Bugün 10 Ocak Çalışan Gazeteciler günü, birde gerçeklerin peşinden gittikleri için, gerçekleri yazdıkları için işinden olan ve şu an çalışmayan, çalışamayan gazeteci dostlarımız var. Onlarında günü kutlu olsun…
“Gazeteciler gördüklerini, düşündüklerini, bildiklerini samimiyetle yazmalıdır.”
Mustafa Kemal ATATÜRK
Fakat öyle bir devirde gazeteciler görevlerini yerine getirmeye çalışıyor ki; kimsenin kimseyle samimi olmadığı, dinlemediği, konuşmadığı, konuşamadığı ve düşüncelerini özgürce ifade edemediği, konuşmanın ve yazmanın büyük oranda suç olduğu bir zamanda gazetecilik yapmaya çalışıyoruz. Türkiye şartlarında bu işi yapmak kolay olmadı ve sanırım olmayacakta, ne yazık ki gidişat bunu gösteriyor. Özgürlüğümü ifade etmek, düşünce özgürlüğümü kullanmak istiyorum, maalesef öyle olmuyor!

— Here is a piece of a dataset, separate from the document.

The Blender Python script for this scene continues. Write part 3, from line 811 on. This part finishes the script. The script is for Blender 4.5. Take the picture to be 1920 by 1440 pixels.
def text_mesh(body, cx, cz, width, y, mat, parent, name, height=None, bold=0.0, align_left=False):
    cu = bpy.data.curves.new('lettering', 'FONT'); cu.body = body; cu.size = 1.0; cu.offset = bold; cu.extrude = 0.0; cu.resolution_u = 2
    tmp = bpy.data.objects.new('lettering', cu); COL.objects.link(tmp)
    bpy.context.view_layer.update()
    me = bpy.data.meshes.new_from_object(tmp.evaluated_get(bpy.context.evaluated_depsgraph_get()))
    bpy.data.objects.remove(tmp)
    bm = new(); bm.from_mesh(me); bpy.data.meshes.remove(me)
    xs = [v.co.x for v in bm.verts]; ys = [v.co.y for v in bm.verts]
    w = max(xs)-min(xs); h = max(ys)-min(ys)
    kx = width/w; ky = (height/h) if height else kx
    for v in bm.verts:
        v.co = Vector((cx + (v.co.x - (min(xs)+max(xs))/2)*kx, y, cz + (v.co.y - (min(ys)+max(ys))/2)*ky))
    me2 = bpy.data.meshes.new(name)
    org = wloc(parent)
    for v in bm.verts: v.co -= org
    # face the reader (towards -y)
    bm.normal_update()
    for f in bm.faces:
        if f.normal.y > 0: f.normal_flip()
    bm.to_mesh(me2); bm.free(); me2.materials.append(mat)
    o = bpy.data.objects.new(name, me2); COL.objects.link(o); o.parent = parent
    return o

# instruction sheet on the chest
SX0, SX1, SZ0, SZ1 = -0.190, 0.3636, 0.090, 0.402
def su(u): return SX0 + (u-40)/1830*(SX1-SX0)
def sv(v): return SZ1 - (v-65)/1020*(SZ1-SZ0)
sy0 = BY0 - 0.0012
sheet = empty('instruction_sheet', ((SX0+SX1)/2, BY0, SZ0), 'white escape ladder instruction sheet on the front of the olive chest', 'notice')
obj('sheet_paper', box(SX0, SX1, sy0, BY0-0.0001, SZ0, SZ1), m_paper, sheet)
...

Basın demokrasinin temel taşlarından biridir. Gidişatı sorgulayan tek güç medyadır.
Her yıl, 10 Ocak Çalışan Gazeteciler günü olarak kutlanıyor. 2019 yılı dahil, cezaevinde onca gazeteci düşüncelerini ifade etti diye haksız yere yatıyorken, kimler hapishanedeki gazetecilerin gününü kutlamaya gittiler merak ediyorum doğrusu. Bir an öncede çıkmaları, kutsal ve tehlikeli mesleklerine biran önce kavuşmaları dileğimle. Türkiye’nin cezaevinde en çok gazeteci bulunduran ülkelerinden biri olması da bizi daha çok üzüyor.
Uğur Mumcu, Metin Göktepe, Muammer Aksoy, Musa Anter ve daha ismini sayamadığım 50’ye yakın faali meçhule düşen gazeteci dosyası varken, gazeteciler yazdıkları yazı, yaptıkları haber nedeniyle saldırıya uğrarken, ölümle ve hapisle tehdit edilirken, siyasilerden herhangi birinin hakkında yazılan yazısı hoşuna gitmedi diye veya onu eleştirdi diye işinden, aşından kolaylıkla kovulan yüzlerce gazeteci varken, 2019 yılı dahil 215 televizyon kanalı, 100 yerel ve ulusal gazete kapanırken, Basın Yayın kuruluşları, ekonomik sıkıntıya düşerken veya kapatılırken bu 10 Ocak Çalışan Gazeteciler Gününü nasıl kutlayacağız?
MEDYA ÖZGÜR OLMALIDIR.
Medya özgürlüğü aslında nedir biliyor musunuz?
Medya özgürlüğü benim elime kalem alıp her şeyi yazmam için değildir.
Medya özgürlüğü şahsi özgürlük değildir.
Halkın, gerçekleri öğrenme özgürlüğüdür.
Eğer Medya olarak biz özgür değilsek, sizlere gerçekleri nasıl aktaracağız?
Eğer biz özgür değilsek, sizi gerçeklerle nasıl buluşturacağız?
Dolayısıyla basın özgürlüğü, kişinin şahsi özgürlüğü olarak gösteriliyor. Yok böyle bir şey.
Basının özgür olmadığı bir toplumda, Demokrasi var denilemez. Neden denilemez, çünkü halk gerçekleri öğrenemez, hesap soramaz. Hesap soramayan halkın olduğu yerde demokrasi olur mu?
Mevki makam sahibi, yetki sahibi insanların denetlenmediği yerde demokrasi olabilir mi?
Yani basın özgür olmalıdır ki, demokrasi sağlansın, insanların haber alma özgürlüğü olsun. Sorsunlar, sorgulasınlar.
İşini gerçek anlamda yapan, kalemşörlük değil gerçek gazetecilik yapan, sadece gerçeklerin peşinde olan, yaşadığı zorluklara rağmen ayakta durmaya çalışan gazeteciler ne isterler biliyor musunuz? Sadece emeklerine saygı beklerler.